2015 Annual Meeting of the Renaissance Society of America, Berlin
IAS-Sponsored Session

Vittoria Colonna and Michelangelo: A Broader Vision

Hauptgebäude, Unter den Linden 6, Audimax
Thursday, March 26, 2015, 8:30-10:00am

Organizer: Tiffany Lynn Hunt, Temple University

Chair: Bernadine Barnes,Wake Forrest University

Research about Vittoria Colonna’s interest in the visual arts is centered on her relationship with Michelangelo, especially around the 1540s, when the two exchanged ideas about reformed spirituality. But Colonna’s influence on Michelangelo lasted longer—even beyond her death in 1547—and may be seen in works other than the presentation drawings he did explicitly for her. Colonna was part of a large network of aristocrats, religious leaders, relatives and friends who also had an interest in art and who sometimes requested copies of the works that Michelangelo made for her.For this session we seek papers that consider how images were commissioned, copied, used and shared within this network. Did the works of art made for this circle of friends play a role in spreading ideas about reform? We welcome contributions dealing with works Vittoria Colonna did for Michelangelo, works she requested from other artists, as well as examples of her influence in Michelangelo’s late oeuvre. We are also interested in the distribution and reuse of these works, and shared themes in pieces commissioned by her friends and correspondents, such as Cardinals Reginald Pole and Ercole Gonzaga.


Speakers/Papers

Emily Fenichel, Florida Atlantic University
"Beyond the Spirituali: Vittoria Colonna, Michelangelo, and Meditation

When considering the friendship of Vittoria Colonna and Michelangelo, scholars have emphasized their involvement with the radical religious group, the Spirituali. The problem with the focus on Vittoria Colonna’s and Michelangelo’s “reformist” theologies is that it has been entirely too narrow — ignoring their engagement with orthodox theology and personal devotion, particularly meditation. Examining Colonna’s poetry and prose, principally the Pianto Sopra la Passione di Cristo, this paper will argue for the critical importance of meditation in Colonna’s devotional practice. Moreover, I will consider how Michelangelo’s late work – including his drawings for Colonna – bears witness to the artist’s understanding of meditation. The Florentine Pietà, in particular, is a testimony to the lasting influence of Colonna’s meditation on the artist, even after her death. Far from being a failure, the Florentine Pietà demonstrates the artist’s innovative combination of creation and meditation following the example of his spiritual guide and friend.

Anne Dillon, Lucy Cavendish College, Cambridge
"The Influence of Vittoria Colonna on Michelangelo’s Frescoes for the Capella Paolina"

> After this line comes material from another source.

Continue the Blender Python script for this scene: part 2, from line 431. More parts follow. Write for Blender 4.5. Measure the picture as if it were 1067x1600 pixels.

Michelangelo frescoes in the Cappella Paolina, the pope’s private chapel in the Vatican, were planned and painted by him during the 1540s. This was a time when the intellectual, theological and emotional relationship between the artist and Vittoria Colonna were critically important influences. Michelangelo shared with Vittoria the beliefs of the group of influential churchmen and academics, the Spirituali, who gathered around Cardinal Reginald Pole, Vittoria’s close friend and mentor. The frescoes of the Cappella Paolina: The Conversion of St Paul and The Crucifixion of St Peter, are suffused with the influences of the Spirituali. This paper will demonstrate that the relationship between Michelangelo and Vittoria Colonna had a profound influence upon the creation, narrative and theological intentions of Michelangelo’s frescoes in the Cappella Paolina.

Marjorie Och, University of Mary Washington
"Colonna and Michelangelo on the Quirinal"

Scholarship on Francisco de Hollanda’s Four Dialogues on Painting has concentrated on Michelangelo’s comparison of poetry and painting and his observations on Flemish painting. But Vittoria Colonna initiates this conversation by sharing with Michelangelo that she wished to build a convent on Colonna property on the Quirinal Hill, “… where stands the broken portico from which Nero is said to have watched Rome burning….” My paper will argue that this comment is significant because Colonna’s proposal offered Michelangelo his first opportunity to incorporate ancient Roman structures into a new edifice for Christian worship, an idea that was at the heart of his work at St. Peter’s and his project to convert the Baths of Diocletian into the church of Sta. Maria degli Angeli. Vittoria Colonna was thus instrumental in Michelangelo’s creation of monumental architecture that directly references the struggle and faith of the early Christian Church in Rome.